For me, it started with English, but the mindset has shaped every big leap since.
An effortless breakthrough
It began in 2017, when a new friend sent me a few American YouTube channels he was watching — almost unheard of in my country for people my age. I clicked, and instantly thought: Oh. This is so much better.
That spark matters.
Back then, I was stuck at the B1/B2 plateau — eight years with a tutor, English at school, even a year in a private language school. The level where you barely pass exams, freeze in conversations, carry a noticeable accent, forget words mid-sentence, and can't really understand anything beyond grammar books.
But that spark (and a bit of motivation to impress my friend) was enough to push me forward. I started replacing my entire YouTube feed with English content, one category at a time, until nothing else was left.

By early 2018, I'd moved on to podcasts, which opened up a whole new way to consume media. Then came switching my social feeds to English, tracking down the rare English-only events in my city, and finally — the big leap — moving my entire university course into an English-language group halfway through my degree.
It finally hit. Why?
I wasn’t studying at all — I just replaced what I was already doing — videos, podcasts, books, social — with the English version and kept going.
A year later, I was comfortably at Advanced. I was talking, listening, and thinking in English as my default. And because it felt so natural, it almost felt like cheating. It made me feel like anything was possible.
From Languages to Design
Even now, most people I know — including those in international and truly native-English companies — still struggle with the plateau I broke through back then. That breakthrough gave me the confidence to jump into tech, design, and startups, to collaborate globally, and to keep learning by doing. The jump from languages to design was almost seamless.

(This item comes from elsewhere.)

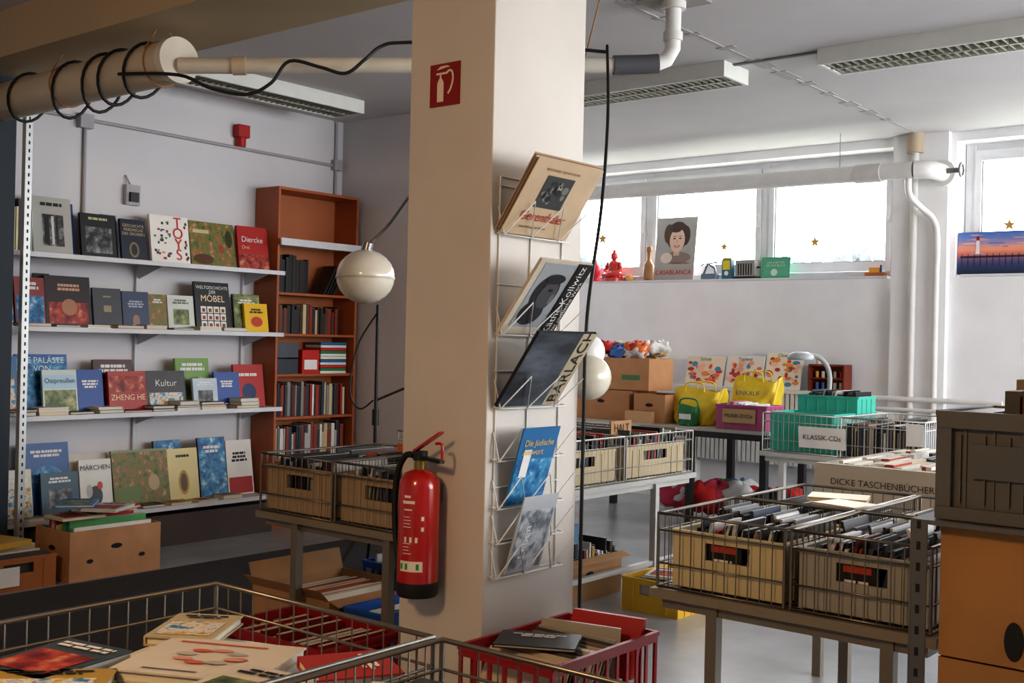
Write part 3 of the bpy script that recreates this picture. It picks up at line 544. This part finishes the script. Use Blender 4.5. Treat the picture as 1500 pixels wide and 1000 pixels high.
flatbook(mb,-1.42,1.33,.775,.15,.15,.02,-.5,c_('a82a22'),'txt'); flatbook(mb,-1.83,1.31,.775,.13,.18,.018,.6,c_('b8a880'),'pic'); flatbook(mb,-1.43,1.08,.772,.17,.24,.02,-.5,c_('3a6a48'),'txt'); flatbook(mb,-1.82,1.02,.772,.16,.2,.02,.2,c_('38444c'),'pic',WHITE); flatbook(mb,-1.42,1.1,.793,.15,.2,.015,.2,c_('c8c0b0'),'pic')
flatbook(mb,-1.70,.93,.772,.2,.16,.02,.8,c_('b09038'),'pic')
flatbook(mb,-1.15,1.3,.772,.26,.16,.02,.1,c_('3a3c40'),'pic'); flatbook(mb,-.88,1.27,.772,.22,.2,.04,.0,c_('1c2224'),'txt'); flatbook(mb,-1.18,1.2,.793,.16,.2,.015,.4,c_('c8c0a8'),'pic'); mb.build()
table('basket_table',-4.3,-3.28,4.3,5.75,.62,[(-4.2,4.4),(-3.31,4.4),(-4.2,5.65),(-3.31,5.35)],rail=.14,baskets=[(-4.28,-3.3,4.32,5.02),(-4.28,-3.3,5.04,5.73)],rim=.86,lm=mat('c0c0bc',.4,.3),wm=mat('a8a49c',.35,.7),tm=mat('b0b0ac',.4))
for a,b in ((4.36,4.98),(5.08,5.68)):
    mb=MB('storage_crate'); crate(mb,-4.2,-3.33,a,b,.632,.80,mat('b8a888',.6),'x1'); mb.build()
    mb=MB('record_collection'); row(mb,-3.62,-3.36,a+.02,b-.02,.645,.17,.24,'y',(.006,.016),CDP+['b84030','3060a0'],.2); row(mb,-4.15,-3.65,a+.02,b-.02,.645,.17,.22,'y',(.006,.016),CDP)
    if a>5: mb.box(-3.45,5.1,.80,-3.44,5.3,.93,CARD); Pl(mb,(-3.44,5.1,.80),(0,1,0),(0,0,1)).text('HALT',.1,.09,.06,BLACK,al='CENTER')
    mb.build()
mb=MB('cardboard_box'); carton(mb,-4.0,-3.42,4.6,5.2,0,.22,CARD); row(mb,-3.98,-3.44,4.62,5.18,.006,.2,.3,'y',(.01,.03),PAL+['2a6ab0','2a6ab0','e8e8e8']); mb.box(-3.6,4.7,.22,-3.46,4.85,.4,mat('5a80a0')); mb.build()
mb=MB('yellow_crate'); crate(mb,-3.19,-2.86,4.86,5.32,0,.17,mat('e0b030',.5),'y0'); row(mb,-3.17,-2.88,4.88,5.3,.012,.1,.15,'y',(.01,.03),['e8e8e0','d8c890','303030','b0b0a8']); flatbook(mb,-3.02,5.02,.175,.18,.24,.012,.3,c_('e8e8e4'),'pic'); mb.build()
mb=MB('cardboard_box'); carton(mb,-3.93,-3.44,3.1,3.62,0,.28,CARD); row(mb,-3.91,-3.46,3.13,3.6,.006,.2,.27,'x',(.01,.03),['d8c890','e8e4d8','b09060','303438','a05030'],.2); mb.build()
BL=mat('1c56a8',.45); RC=mat('961519',.4,name='crate_red')
mb=MB('blue_crate'); crate(mb,-3.92,-3.5,3.74,4.2,0,.3,BL,lat=True); row(mb,-3.9,-3.52,3.77,4.18,.012,.2,.32,'x',(.01,.02),CDP); mb.build()
mb=MB('blue_crate'); crate(mb,-3.35,-3.09,3.1,3.6,0,.28,BL,lat=True); row(mb,-3.33,-3.11,3.12,3.58,.012,.2,.27,'x',(.006,.012),['e8e8e8','d8d8d8','b0b8c0','404a58','3060a0'],.2); mb.build()
mb=MB('red_crate'); crate(mb,-3.5,-2.92,2.6,2.98,0,.28,RC,lat=True); row(mb,-3.48,-2.94,2.63,2.96,.012,.2,.27,'x',(.02,.03),['8a1818','982020','7a1414','c8c0b8'],.2); mb.build()
mb=MB('red_crate'); crate(mb,-2.35,-1.98,2.66,3.24,.0,.4,RC,lat=True)
mb.box(-2.33,2.68,.02,-2.0,3.22,.2,CARD)
for i in range(15): mb.hexa((-2.33+.01*R.random(),2.70+i*.018,.2),(.31,0,0),(0,.005,0),(0,.09,.17+.03*R.random()),c_(R.choice(['1a1a1a','c8b8a0','303030','7a6a58','484038','a09888'])))
mb.hexa((-2.3,3.0,.22),(.28,.06,0),(-.01,.01,0),(-.02,.05,.2),c_('a8a090')); mb.hexa((-2.28,3.1,.25),(.26,.04,.0),(0,.02,0),(.01,.06,.19),c_('b01c1c'))
flatbook(mb,-2.19,2.86,.395,.26,.18,.012,.5,c_('2a2a2a'),'txt'); mb.build()
mb=MB('cardboard_box'); carton(mb,-6.02,-5.66,3.24,3.80,0,.27,mat('c09068',.85,var=.1),flaps=False); p=Pl(mb,(-5.66,3.24,0),(0,1,0),(0,0,1)); p.ell(.12,.1,.02,.012,DARK); p.ell(.44,.1,.02,.012,DARK)
row(mb,-6.0,-5.69,3.27,3.77,.006,.24,.32,'x',(.01,.04),['e8e8e0','3a7ac0','c03028','e0c040','d8d0c0','58a060'])
for i,(x,y,h,hh) in enumerate([(-5.8,3.35,'d8c8a0',.3),(-5.85,3.6,'d05838',.33),(-5.75,3.52,'e8e8e8',.3),(-5.9,3.42,'3a80b8',.36)]): flatbook(mb,x,y,.325+.018*i,.2,.26,.015,.3*i,c_(h),'pic')
mb.build()
mb=MB('orange_crate'); crate(mb,-6.05,-5.67,2.76,3.17,0,.17,mat('a86632',.6),lat=False,hole='x1'); row(mb,-6.03,-5.70,2.79,3.14,.012,.15,.2,'x',(.02,.04),['e0a040','8a5030','d8c8a0','404040']); mb.rbox(-5.85,2.95,.215,.25,.2,.03,.2,c_('c09830')); p=Pl(mb,(-5.655,2.8,.03),(0,1,0),(0,0,1)); p.rect(-.02,.0,.16,.1,WHITE,.006); mb.build()
# ------------------------------------------------------------ back tables
mb=MB('long_table'); tm=mat('b8b4ac',.5); mb.box(-5.5,7.35,.725,-3.62,8.1,.75,tm); mb.box(-5.5,7.35,.68,-3.62,7.37,.725,mat('28282a',.5))
for x in (-5.4,-4.3,-3.7): mb.box(x,7.37,0,x+.05,7.42,.724,mat('2a2a2c',.5)); mb.box(x,8.0,0,x+.05,8.05,.724,mat('2a2a2c',.5))
mb.build()
BX=mat('b08058',.85,var=.08)
mb=MB('cardboard_box'); carton(mb,-5.4,-4.86,7.45,7.85,.75,.985,BX,closed=True); mb.build()
mb=MB('cardboard_box'); carton(mb,-5.23,-4.70,7.47,7.83,.99,1.24,mat('b88860',.85,var=.1),flaps=False,holes=False); p=Pl(mb,(-5.23,7.47,.99),(1,0,0),(0,0,1)); p.ell(.12,.07,.03,.03,c_('9a5030')); p.rect(.28,.08,.45,.12,c_('4a7a48')); mb.build()
mb=MB('cardboard_box'); carton(mb,-4.8,-4.52,7.42,7.75,.75,.97,CARD2,holes=True,flaps=False); mb.build()
mb=MB('cardboard_box'); carton(mb,-4.84,-4.6,7.36,7.41,.75,.84,mat('c8a078',.8),closed=True,holes=False); mb.build()
mb=MB('toy_pile')
for i in range(26): mb.blob((-4.97+R.uniform(-.21,.21),7.65+R.uniform(-.11,.1),1.24+R.uniform(0,.11)),.07,.055,.05,mat(R.choice(['e06828','e8e0d8','c02820','4070b0','d8d0c8','e8b030','e87838','d8d4d0']),.5),i,.6,8)
mb.build()
def bag(name,x0,x1,y0,y1,z0,z1,m,hm,tilt=0):
    mb=MB(name); n=14; cx,cy=(x0+x1)/2,(y0+y1)/2; vs=[]; fs=[]; seg=40
    for i in range(n+1):
        t=i/n; sx=(x1-x0)/2*(.78+.22*math.sin(t*1.9)+.05*t); sy=(y1-y0)/2*(1-.55*t**2)
        for k in range(seg):
            a=2*math.pi*k/seg; c,s=math.cos(a),math.sin(a); e=.55
            px=math.copysign(abs(c)**e,c)*sx; py=math.copysign(abs(s)**e,s)*sy; w=.03*math.sin(5*a+7*t)+.02*math.sin(9*a-11*t)
            vs.append((cx+px*(1+w)+tilt*t,cy+py*(1+4*w),z0+(z1-z0)*t*(1+.07*math.sin(3*a+1)*(t>.75)*t)))
    for i in range(n):
        for k in range(seg): fs.append((i*seg+k,i*seg+(k+1)%seg,(i+1)*seg+(k+1)%seg,(i+1)*seg+k))
    fs.append(tuple(reversed(range(seg)))); mb.add(vs,fs,m,True)
    for yy in (y0+.05,y1-.05): mb.tube(smooth([(cx-.08+tilt,yy,z1-.02),(cx-.07+tilt,yy,z1+.04),(cx+tilt,yy,z1+.055),(cx+.07+tilt,yy,z1+.04),(cx+.08+tilt,yy,z1-.02)],4),.006,hm,6)
    return mb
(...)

Start before you feel ready, adapt fast, and let the environment shape you.
The same mindset made it natural to explore a new craft — in 2018, I began taking small volunteer and part-time design projects. That led to my first role at a leading design agency in my city, and soon after, becoming the first designer at an early-stage startup (later backed by Palta, the team behind Flo), where I owned the entire design process from scratch.
Languages are just one example. You can learn almost anything this way. At first, it's overwhelming — you only catch half or less of what's going on and your brain feels fried. But then something clicks: you start filling in the gaps automatically, and suddenly you're just… doing it.
Today
I’m still at Palta now, working as a product designer owning projects end-to-end and learning constantly in real time. That same immersion approach — the one that got me fluent in English — gives me confidence to tackle new challenges before I feel ready, pick up tools as I need them, and close gaps fast.
Get the essentials, learn by doing, and stay flexible enough to change course.